◆ MATERIAL PROVIDED:
_ _ _ _ _

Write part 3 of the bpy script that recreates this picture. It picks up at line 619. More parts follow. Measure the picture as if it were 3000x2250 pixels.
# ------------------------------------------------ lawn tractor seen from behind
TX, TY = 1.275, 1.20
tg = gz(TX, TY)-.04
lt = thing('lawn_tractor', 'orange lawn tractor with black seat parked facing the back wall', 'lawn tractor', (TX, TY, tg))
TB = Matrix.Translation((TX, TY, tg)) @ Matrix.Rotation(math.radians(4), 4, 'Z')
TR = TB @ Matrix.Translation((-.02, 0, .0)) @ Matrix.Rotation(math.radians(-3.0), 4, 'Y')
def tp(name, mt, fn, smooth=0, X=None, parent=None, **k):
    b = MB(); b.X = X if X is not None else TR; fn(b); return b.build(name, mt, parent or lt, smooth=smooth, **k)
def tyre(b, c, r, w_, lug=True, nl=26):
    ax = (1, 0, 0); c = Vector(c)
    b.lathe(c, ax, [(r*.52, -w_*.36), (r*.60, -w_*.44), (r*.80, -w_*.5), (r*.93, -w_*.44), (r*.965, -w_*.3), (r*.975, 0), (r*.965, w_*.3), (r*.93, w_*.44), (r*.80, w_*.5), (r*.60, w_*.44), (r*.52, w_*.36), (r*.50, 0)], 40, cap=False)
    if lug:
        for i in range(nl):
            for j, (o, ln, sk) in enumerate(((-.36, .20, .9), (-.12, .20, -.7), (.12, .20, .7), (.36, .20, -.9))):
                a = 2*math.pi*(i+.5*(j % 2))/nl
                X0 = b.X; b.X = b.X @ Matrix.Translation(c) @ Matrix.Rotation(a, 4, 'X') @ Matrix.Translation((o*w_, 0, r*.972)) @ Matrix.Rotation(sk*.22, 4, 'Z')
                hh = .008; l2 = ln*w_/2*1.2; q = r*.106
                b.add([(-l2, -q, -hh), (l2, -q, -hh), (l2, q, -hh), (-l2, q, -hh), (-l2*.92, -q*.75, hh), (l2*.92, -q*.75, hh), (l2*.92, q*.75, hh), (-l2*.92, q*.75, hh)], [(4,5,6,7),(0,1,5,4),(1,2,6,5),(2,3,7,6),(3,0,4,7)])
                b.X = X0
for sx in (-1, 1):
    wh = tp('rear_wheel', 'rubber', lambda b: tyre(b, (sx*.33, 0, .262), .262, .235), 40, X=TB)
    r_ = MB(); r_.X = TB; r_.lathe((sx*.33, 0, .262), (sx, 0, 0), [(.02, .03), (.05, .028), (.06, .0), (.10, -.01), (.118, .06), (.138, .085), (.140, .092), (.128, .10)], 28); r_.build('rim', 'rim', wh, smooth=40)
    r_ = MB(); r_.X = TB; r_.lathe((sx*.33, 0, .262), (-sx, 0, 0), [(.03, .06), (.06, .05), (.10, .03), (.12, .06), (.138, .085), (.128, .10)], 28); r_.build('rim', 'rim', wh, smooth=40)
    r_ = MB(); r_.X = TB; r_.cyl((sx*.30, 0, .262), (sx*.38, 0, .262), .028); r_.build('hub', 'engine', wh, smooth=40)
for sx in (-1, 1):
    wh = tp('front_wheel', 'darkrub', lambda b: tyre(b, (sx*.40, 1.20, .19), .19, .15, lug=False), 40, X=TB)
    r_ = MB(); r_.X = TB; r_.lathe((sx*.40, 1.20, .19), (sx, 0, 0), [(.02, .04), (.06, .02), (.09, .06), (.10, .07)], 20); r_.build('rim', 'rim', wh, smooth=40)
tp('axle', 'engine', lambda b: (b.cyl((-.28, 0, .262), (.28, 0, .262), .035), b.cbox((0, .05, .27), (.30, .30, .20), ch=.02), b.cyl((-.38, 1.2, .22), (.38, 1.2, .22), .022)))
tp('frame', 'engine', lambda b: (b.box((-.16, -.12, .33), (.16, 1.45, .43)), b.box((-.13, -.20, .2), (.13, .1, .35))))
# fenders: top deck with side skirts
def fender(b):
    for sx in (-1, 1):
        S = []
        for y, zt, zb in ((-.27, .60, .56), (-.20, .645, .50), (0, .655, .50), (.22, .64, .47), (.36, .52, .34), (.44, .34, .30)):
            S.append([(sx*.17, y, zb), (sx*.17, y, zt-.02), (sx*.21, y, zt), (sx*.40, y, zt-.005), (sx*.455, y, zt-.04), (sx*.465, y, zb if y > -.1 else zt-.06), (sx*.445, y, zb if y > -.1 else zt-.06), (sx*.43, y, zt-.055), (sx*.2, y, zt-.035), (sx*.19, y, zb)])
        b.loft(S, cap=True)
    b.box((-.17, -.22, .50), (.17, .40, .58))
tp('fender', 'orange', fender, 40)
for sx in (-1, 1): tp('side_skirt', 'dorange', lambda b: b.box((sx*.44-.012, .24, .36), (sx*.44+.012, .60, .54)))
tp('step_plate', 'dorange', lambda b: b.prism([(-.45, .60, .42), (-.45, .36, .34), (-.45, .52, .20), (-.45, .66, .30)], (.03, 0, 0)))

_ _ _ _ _

◆ REQUIRED WORK:
Could you quote the material above in full, exactly as it stands?

◆ TASK SOLUTION:
Write part 3 of the bpy script that recreates this picture. It picks up at line 619. More parts follow. Measure the picture as if it were 3000x2250 pixels.
# ------------------------------------------------ lawn tractor seen from behind
TX, TY = 1.275, 1.20
tg = gz(TX, TY)-.04
lt = thing('lawn_tractor', 'orange lawn tractor with black seat parked facing the back wall', 'lawn tractor', (TX, TY, tg))
TB = Matrix.Translation((TX, TY, tg)) @ Matrix.Rotation(math.radians(4), 4, 'Z')
TR = TB @ Matrix.Translation((-.02, 0, .0)) @ Matrix.Rotation(math.radians(-3.0), 4, 'Y')
def tp(name, mt, fn, smooth=0, X=None, parent=None, **k):
    b = MB(); b.X = X if X is not None else TR; fn(b); return b.build(name, mt, parent or lt, smooth=smooth, **k)
def tyre(b, c, r, w_, lug=True, nl=26):
    ax = (1, 0, 0); c = Vector(c)
    b.lathe(c, ax, [(r*.52, -w_*.36), (r*.60, -w_*.44), (r*.80, -w_*.5), (r*.93, -w_*.44), (r*.965, -w_*.3), (r*.975, 0), (r*.965, w_*.3), (r*.93, w_*.44), (r*.80, w_*.5), (r*.60, w_*.44), (r*.52, w_*.36), (r*.50, 0)], 40, cap=False)
    if lug:
        for i in range(nl):
            for j, (o, ln, sk) in enumerate(((-.36, .20, .9), (-.12, .20, -.7), (.12, .20, .7), (.36, .20, -.9))):
                a = 2*math.pi*(i+.5*(j % 2))/nl
                X0 = b.X; b.X = b.X @ Matrix.Translation(c) @ Matrix.Rotation(a, 4, 'X') @ Matrix.Translation((o*w_, 0, r*.972)) @ Matrix.Rotation(sk*.22, 4, 'Z')
                hh = .008; l2 = ln*w_/2*1.2; q = r*.106
                b.add([(-l2, -q, -hh), (l2, -q, -hh), (l2, q, -hh), (-l2, q, -hh), (-l2*.92, -q*.75, hh), (l2*.92, -q*.75, hh), (l2*.92, q*.75, hh), (-l2*.92, q*.75, hh)], [(4,5,6,7),(0,1,5,4),(1,2,6,5),(2,3,7,6),(3,0,4,7)])
                b.X = X0
for sx in (-1, 1):
    wh = tp('rear_wheel', 'rubber', lambda b: tyre(b, (sx*.33, 0, .262), .262, .235), 40, X=TB)
    r_ = MB(); r_.X = TB; r_.lathe((sx*.33, 0, .262), (sx, 0, 0), [(.02, .03), (.05, .028), (.06, .0), (.10, -.01), (.118, .06), (.138, .085), (.140, .092), (.128, .10)], 28); r_.build('rim', 'rim', wh, smooth=40)
    r_ = MB(); r_.X = TB; r_.lathe((sx*.33, 0, .262), (-sx, 0, 0), [(.03, .06), (.06, .05), (.10, .03), (.12, .06), (.138, .085), (.128, .10)], 28); r_.build('rim', 'rim', wh, smooth=40)
    r_ = MB(); r_.X = TB; r_.cyl((sx*.30, 0, .262), (sx*.38, 0, .262), .028); r_.build('hub', 'engine', wh, smooth=40)
for sx in (-1, 1):
    wh = tp('front_wheel', 'darkrub', lambda b: tyre(b, (sx*.40, 1.20, .19), .19, .15, lug=False), 40, X=TB)
    r_ = MB(); r_.X = TB; r_.lathe((sx*.40, 1.20, .19), (sx, 0, 0), [(.02, .04), (.06, .02), (.09, .06), (.10, .07)], 20); r_.build('rim', 'rim', wh, smooth=40)
tp('axle', 'engine', lambda b: (b.cyl((-.28, 0, .262), (.28, 0, .262), .035), b.cbox((0, .05, .27), (.30, .30, .20), ch=.02), b.cyl((-.38, 1.2, .22), (.38, 1.2, .22), .022)))
tp('frame', 'engine', lambda b: (b.box((-.16, -.12, .33), (.16, 1.45, .43)), b.box((-.13, -.20, .2), (.13, .1, .35))))
# fenders: top deck with side skirts
def fender(b):
    for sx in (-1, 1):
        S = []
        for y, zt, zb in ((-.27, .60, .56), (-.20, .645, .50), (0, .655, .50), (.22, .64, .47), (.36, .52, .34), (.44, .34, .30)):
            S.append([(sx*.17, y, zb), (sx*.17, y, zt-.02), (sx*.21, y, zt), (sx*.40, y, zt-.005), (sx*.455, y, zt-.04), (sx*.465, y, zb if y > -.1 else zt-.06), (sx*.445, y, zb if y > -.1 else zt-.06), (sx*.43, y, zt-.055), (sx*.2, y, zt-.035), (sx*.19, y, zb)])
        b.loft(S, cap=True)
    b.box((-.17, -.22, .50), (.17, .40, .58))
tp('fender', 'orange', fender, 40)
for sx in (-1, 1): tp('side_skirt', 'dorange', lambda b: b.box((sx*.44-.012, .24, .36), (sx*.44+.012, .60, .54)))
tp('step_plate', 'dorange', lambda b: b.prism([(-.45, .60, .42), (-.45, .36, .34), (-.45, .52, .20), (-.45, .66, .30)], (.03, 0, 0)))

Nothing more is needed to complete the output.